Tuesday, August 18, 2009

Problems With GDP?

In a New York Times opinion piece, Eric Zencey has written a thought-provoking criticism of gross domestic product as a key measurement of economic activity. If you read this, you’ll see that many of the criticisms are familiar. GDP is inexact, it excludes certain things and activities, it doesn’t take into account certain costs and benefits, it may not accurately reflect economic gains to society, etc., etc., etc. But here’s the deal – we know and almost all economists agree that GDP is a flawed measurement of economic activity. However, the weaknesses and limitations are known, consistent, and predictable. As long as GDP is measured consistently, it is a useful tool for comparisons within a country of economic activity from one time period to another or to a lesser extent comparisons of one country to another.I say to a lesser extent because once we expand beyond a single country, we can’t be as certain that the GDP's were calculated in a similar manner.

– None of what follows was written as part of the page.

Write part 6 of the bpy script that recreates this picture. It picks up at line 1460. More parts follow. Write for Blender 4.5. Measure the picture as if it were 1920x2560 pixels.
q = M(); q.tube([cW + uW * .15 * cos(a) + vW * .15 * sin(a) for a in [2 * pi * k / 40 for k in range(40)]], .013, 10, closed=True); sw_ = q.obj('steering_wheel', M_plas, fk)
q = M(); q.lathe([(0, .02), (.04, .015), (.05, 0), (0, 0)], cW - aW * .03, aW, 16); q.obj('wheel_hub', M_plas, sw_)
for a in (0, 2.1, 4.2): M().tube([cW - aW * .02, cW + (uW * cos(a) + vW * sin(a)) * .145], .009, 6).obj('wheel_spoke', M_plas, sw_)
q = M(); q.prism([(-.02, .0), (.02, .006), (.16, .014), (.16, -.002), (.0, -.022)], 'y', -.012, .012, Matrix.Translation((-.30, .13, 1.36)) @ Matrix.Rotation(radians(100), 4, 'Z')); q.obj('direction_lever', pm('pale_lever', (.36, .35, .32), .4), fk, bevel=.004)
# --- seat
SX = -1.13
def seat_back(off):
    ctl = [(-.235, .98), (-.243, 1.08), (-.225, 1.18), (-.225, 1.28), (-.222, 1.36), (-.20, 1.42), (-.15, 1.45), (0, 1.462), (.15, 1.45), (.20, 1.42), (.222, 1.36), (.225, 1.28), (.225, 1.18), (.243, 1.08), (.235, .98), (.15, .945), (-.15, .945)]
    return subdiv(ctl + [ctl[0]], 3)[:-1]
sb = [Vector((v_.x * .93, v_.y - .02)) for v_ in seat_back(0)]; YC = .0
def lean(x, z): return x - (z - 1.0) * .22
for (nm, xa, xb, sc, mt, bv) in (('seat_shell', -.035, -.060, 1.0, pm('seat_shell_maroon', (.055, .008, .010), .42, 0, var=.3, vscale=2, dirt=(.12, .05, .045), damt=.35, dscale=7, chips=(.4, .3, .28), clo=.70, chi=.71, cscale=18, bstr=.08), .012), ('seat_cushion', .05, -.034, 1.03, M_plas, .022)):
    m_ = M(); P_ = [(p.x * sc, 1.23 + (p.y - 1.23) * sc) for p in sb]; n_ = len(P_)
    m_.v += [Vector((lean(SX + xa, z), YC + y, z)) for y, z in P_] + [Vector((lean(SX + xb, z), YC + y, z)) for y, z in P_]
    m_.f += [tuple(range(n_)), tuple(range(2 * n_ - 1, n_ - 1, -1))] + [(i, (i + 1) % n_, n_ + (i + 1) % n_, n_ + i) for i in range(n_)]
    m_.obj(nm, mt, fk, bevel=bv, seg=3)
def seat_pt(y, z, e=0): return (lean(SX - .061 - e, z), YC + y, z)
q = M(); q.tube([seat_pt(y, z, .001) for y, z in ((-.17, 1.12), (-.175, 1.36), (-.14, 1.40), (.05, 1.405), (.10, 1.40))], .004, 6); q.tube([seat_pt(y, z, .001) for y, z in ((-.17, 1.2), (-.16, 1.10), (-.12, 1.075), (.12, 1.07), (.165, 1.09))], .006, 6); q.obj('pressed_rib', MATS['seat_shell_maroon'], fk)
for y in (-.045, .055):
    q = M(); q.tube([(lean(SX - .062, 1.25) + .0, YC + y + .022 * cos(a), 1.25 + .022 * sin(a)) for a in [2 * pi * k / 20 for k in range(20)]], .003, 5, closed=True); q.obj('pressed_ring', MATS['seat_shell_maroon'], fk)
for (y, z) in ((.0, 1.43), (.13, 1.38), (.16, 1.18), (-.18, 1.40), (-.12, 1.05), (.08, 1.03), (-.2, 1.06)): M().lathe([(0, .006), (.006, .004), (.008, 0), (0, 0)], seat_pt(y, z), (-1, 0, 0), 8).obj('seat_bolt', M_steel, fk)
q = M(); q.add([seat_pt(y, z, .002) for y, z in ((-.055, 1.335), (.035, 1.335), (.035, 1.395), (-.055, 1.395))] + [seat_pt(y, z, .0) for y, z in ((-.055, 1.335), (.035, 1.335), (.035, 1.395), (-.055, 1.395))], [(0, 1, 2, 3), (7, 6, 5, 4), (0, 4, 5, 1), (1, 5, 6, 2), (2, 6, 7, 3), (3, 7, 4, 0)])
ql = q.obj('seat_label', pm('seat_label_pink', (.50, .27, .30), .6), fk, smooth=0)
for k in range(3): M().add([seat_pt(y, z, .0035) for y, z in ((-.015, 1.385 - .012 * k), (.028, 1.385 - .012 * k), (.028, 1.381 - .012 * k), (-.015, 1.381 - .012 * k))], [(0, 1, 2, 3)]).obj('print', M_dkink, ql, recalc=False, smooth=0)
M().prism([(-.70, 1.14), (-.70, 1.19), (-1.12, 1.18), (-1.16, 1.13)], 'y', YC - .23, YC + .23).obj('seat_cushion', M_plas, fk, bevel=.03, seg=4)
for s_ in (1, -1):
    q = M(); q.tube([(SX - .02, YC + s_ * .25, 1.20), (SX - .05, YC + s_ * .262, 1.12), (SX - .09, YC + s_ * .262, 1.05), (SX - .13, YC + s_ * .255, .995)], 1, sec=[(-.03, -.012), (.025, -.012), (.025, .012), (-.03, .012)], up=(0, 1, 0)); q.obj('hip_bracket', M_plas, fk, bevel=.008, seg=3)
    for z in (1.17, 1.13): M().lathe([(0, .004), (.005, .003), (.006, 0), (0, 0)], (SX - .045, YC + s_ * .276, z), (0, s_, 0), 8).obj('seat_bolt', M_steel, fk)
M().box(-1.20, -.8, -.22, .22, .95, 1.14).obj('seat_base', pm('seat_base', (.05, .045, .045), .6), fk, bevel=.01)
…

Mr. Zencey’s main point seems to be that GDP is not a perfect measurement of a country’s economic well-being. Well duh. That’s why, especially when we talk about economic development, we focus on other measurements such as the Human Development Index, the Poverty Index, measurements of education, health, gender equality, political liberty, and more. Economists know GDP isn’t a perfect indicator of an economy. Again, remember that in basic macroeconomics, we use real GDP, inflation rates, and unemployment rates to get more of a composite view.

I think the big tip-off is that the author isn’t an economist – he’s a professor of historical and political studies.